The New Courts of Justice.

The “Tribunales” photographed just before the completion of the cement work on the top storey. In the foreground, the fine monument to General Lavalle, standing in the plaza named after him.

It will be gathered from what I have said that the Argentine has no lack of “weather,” wherein it resembles England, which Mark Twain alleged had only “samples” of climate. It has all the essentials of the finest climate in the world, but no wise Providence has blended these with any discretion. In the course of one short day you will pass through all the seasons of the year, and though it never snows, I have experienced cold in Buenos Ayres equal to a sharp frost in New York. Nay, I will roundly assert that no wind that sweeps across New York has a tooth so keen as the pampero. One has to be out in Buenos Ayres when the wind from the boundless pampas strikes the town to know how cold can rake through to the marrow. Over the thousands of leagues of plains it blows, direct from the snowy Andes, and stirring up the clammy effluvia of the River Plate it breathes rheumatism, bronchitis, consumption over the city—the hateful pampero!

Nor have the people learned how to combat their changeful weather. All their houses are built for summer. They are excellent for four months of the year, and uncomfortable for the best part of eight. The ceilings of the rooms are usually five feet or more higher than the American standard, which gives one a sporting chance of a breath of fresh air in the torrid season, but when the wind blows and the rain pours, such lofty rooms, tenanted by a myriad draughts, are veritable haunts of misery. For they have neither fireplaces like English houses, nor stoves like American, while steam heating is in its infancy. There are actually modern houses in which “dummy” fireplaces have been built for show, but a real genuine fireplace is a thing which most Argentines have only seen on a visit to Europe. A well-known steam-heating expert from New York, who was sent on a special mission of study to Buenos Ayres, told me that in many of the new departamento buildings which offer the attraction of calefacción central the steam heating installation is no more than make-believe for selling or letting purposes, but never calculated to supply the tenants with warmth. No, the Argentine either goes to bed earlier or puts on extra clothing in the cold weather, lounges about his house with an overcoat or a shawl above his winter suit, and tries to warm his toes at an oil stove. The ironmongers make great display of these stinking abominations at the first cold-snap, and the papers carry many advertisements of their merits, their “odourless” quality being insisted upon in every case. Electric stoves are largely and successfully used, and as electric current is cheap they form the best substitute for a coal fire—although the English believe there is no substitute in all the world for a fine glowing fire of coal.

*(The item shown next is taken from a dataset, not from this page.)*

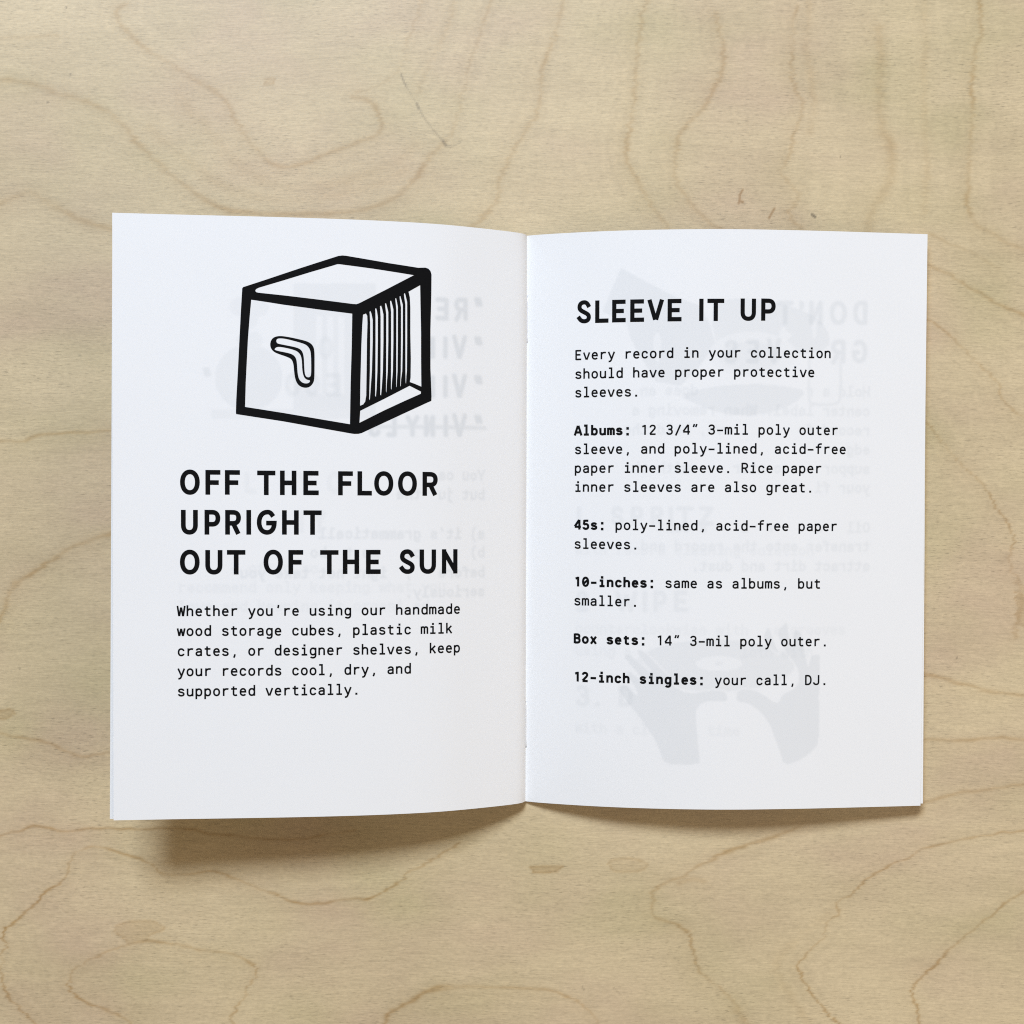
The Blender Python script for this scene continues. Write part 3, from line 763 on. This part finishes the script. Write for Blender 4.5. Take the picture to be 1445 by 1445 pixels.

“Weather” is indeed a staple of talk in the Argentine, just as at home. Indeed, to a greater degree does one hear people discussing the weather in Buenos Ayres even than in London, and with very good reason. The fortunes of all hinge on the state of the climate. Too much rain and the harvests are spoiled; too much heat and horses, cattle and sheep perish in their tens of thousands. And year after year the Argentine suffers either way. Tell an estanciero that you have seen two or three locusts flying about in the street and his face will blanch, his lip quiver, for already in imagination he sees the dreaded plague of these insects devastating his crops. He is ever in a state of nervous fear as to whether there is going to be too little rain or too much, and, poor man, he will tell you with glee when he meets you on the beastliest of rainy days that “it’s raining dollars.” If you meet him a fortnight later and it is still raining, there will be no smile on his face, for he fears it is to be the old, old story. “Last year and the year before the crops were nearly in the bags for putting on the rail and yet we lost them through the rain.” Raining dollars, forsooth! For a day or two that may be so, for a week, perhaps; but later on it rains bankruptcy. Que lindo país, as a dear old self-deluded lady used to say when telling me the most atrocious untruths about her adopted country. What a lovely country!

The uncertainty of the Argentine weather is really incredible to any one who has been fed on the pap of interested hack-writers. In the year 1911 the great national horse race at Palermo was three times postponed on account of the course being dangerously heavy from excessive rain, and in 1912 it was postponed once for the same reason, being run on the succeeding Sunday on a course that was still sloppy. Was the Derby ever postponed because of rain? I have no Derby lore, but I should be surprised to learn that such a thing had ever happened in rainy England.

It had been represented to me before I went to Buenos Ayres that, so reliable was the climate, one could make engagements for outdoor sports months ahead, with the certainty of weather conditions being favourable. During my stay there, numerous lawn tennis, golfing, boating and picnic engagements were postponed from time to time because of the rain.